Problem description
Copy each line below exactly and leave the pictures out.

[Rows from a 3D scene dataset]
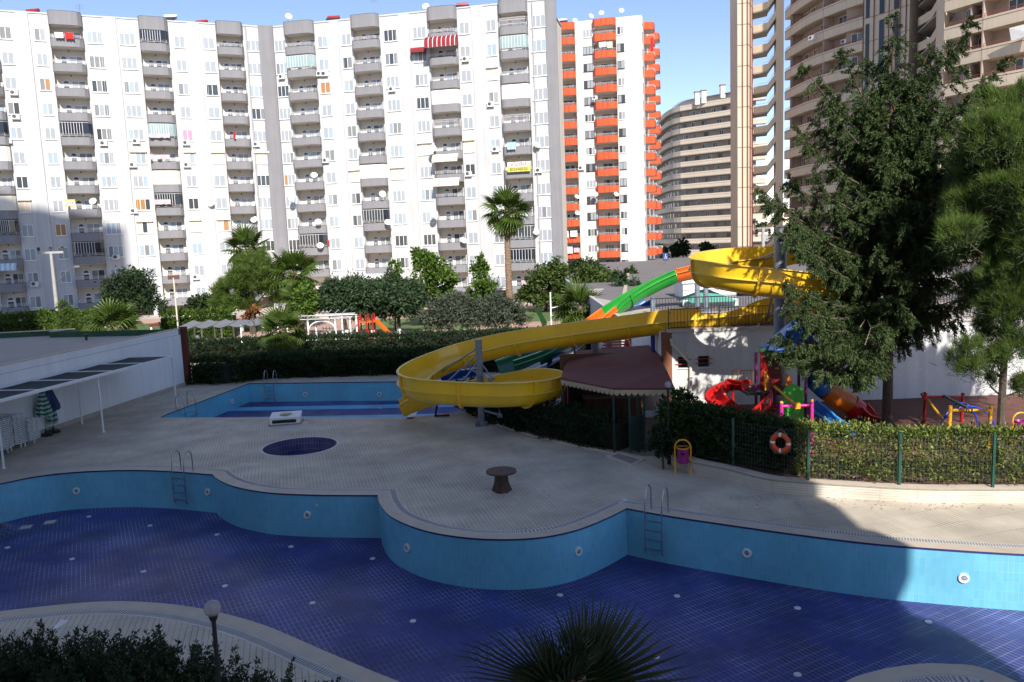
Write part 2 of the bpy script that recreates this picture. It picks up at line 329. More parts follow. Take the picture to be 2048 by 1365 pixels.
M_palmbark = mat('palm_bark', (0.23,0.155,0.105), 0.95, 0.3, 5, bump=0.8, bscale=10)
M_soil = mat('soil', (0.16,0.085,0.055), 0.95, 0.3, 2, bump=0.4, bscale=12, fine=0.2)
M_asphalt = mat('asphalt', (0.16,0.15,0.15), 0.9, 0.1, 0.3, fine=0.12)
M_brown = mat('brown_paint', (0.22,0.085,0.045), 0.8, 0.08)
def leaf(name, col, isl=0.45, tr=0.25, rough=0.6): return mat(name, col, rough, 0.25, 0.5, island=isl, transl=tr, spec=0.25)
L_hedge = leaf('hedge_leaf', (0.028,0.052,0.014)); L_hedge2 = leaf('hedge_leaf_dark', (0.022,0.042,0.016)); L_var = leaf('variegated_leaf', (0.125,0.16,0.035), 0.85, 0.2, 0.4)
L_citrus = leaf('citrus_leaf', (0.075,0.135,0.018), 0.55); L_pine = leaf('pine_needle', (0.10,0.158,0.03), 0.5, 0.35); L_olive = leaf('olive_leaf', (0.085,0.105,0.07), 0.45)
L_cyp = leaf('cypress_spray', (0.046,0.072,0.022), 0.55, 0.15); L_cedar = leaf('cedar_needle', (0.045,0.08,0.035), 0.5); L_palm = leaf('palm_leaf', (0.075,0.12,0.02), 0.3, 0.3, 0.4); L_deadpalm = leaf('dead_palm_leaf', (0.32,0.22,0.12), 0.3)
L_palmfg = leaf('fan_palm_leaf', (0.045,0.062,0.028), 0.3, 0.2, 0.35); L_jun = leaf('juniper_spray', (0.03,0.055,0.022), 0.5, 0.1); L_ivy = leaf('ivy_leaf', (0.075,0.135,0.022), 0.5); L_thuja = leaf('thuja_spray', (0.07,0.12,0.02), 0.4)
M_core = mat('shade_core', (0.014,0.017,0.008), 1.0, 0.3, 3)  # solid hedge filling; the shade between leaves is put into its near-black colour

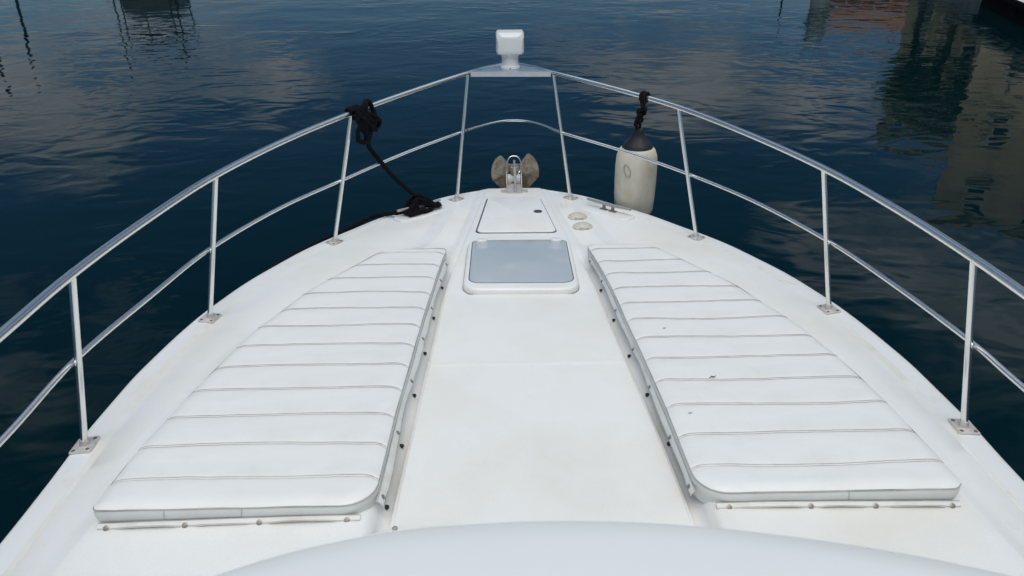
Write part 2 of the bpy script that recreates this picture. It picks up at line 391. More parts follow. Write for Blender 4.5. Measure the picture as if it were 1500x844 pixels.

Reply to the task
Write part 2 of the bpy script that recreates this picture. It picks up at line 329. More parts follow. Take the picture to be 2048 by 1365 pixels.
M_palmbark = mat('palm_bark', (0.23,0.155,0.105), 0.95, 0.3, 5, bump=0.8, bscale=10)
M_soil = mat('soil', (0.16,0.085,0.055), 0.95, 0.3, 2, bump=0.4, bscale=12, fine=0.2)
M_asphalt = mat('asphalt', (0.16,0.15,0.15), 0.9, 0.1, 0.3, fine=0.12)
M_brown = mat('brown_paint', (0.22,0.085,0.045), 0.8, 0.08)
def leaf(name, col, isl=0.45, tr=0.25, rough=0.6): return mat(name, col, rough, 0.25, 0.5, island=isl, transl=tr, spec=0.25)
L_hedge = leaf('hedge_leaf', (0.028,0.052,0.014)); L_hedge2 = leaf('hedge_leaf_dark', (0.022,0.042,0.016)); L_var = leaf('variegated_leaf', (0.125,0.16,0.035), 0.85, 0.2, 0.4)
L_citrus = leaf('citrus_leaf', (0.075,0.135,0.018), 0.55); L_pine = leaf('pine_needle', (0.10,0.158,0.03), 0.5, 0.35); L_olive = leaf('olive_leaf', (0.085,0.105,0.07), 0.45)
L_cyp = leaf('cypress_spray', (0.046,0.072,0.022), 0.55, 0.15); L_cedar = leaf('cedar_needle', (0.045,0.08,0.035), 0.5); L_palm = leaf('palm_leaf', (0.075,0.12,0.02), 0.3, 0.3, 0.4); L_deadpalm = leaf('dead_palm_leaf', (0.32,0.22,0.12), 0.3)
L_palmfg = leaf('fan_palm_leaf', (0.045,0.062,0.028), 0.3, 0.2, 0.35); L_jun = leaf('juniper_spray', (0.03,0.055,0.022), 0.5, 0.1); L_ivy = leaf('ivy_leaf', (0.075,0.135,0.022), 0.5); L_thuja = leaf('thuja_spray', (0.07,0.12,0.02), 0.4)
M_core = mat('shade_core', (0.014,0.017,0.008), 1.0, 0.3, 3)  # solid hedge filling; the shade between leaves is put into its near-black colour

Write part 2 of the bpy script that recreates this picture. It picks up at line 391. More parts follow. Write for Blender 4.5. Measure the picture as if it were 1500x844 pixels.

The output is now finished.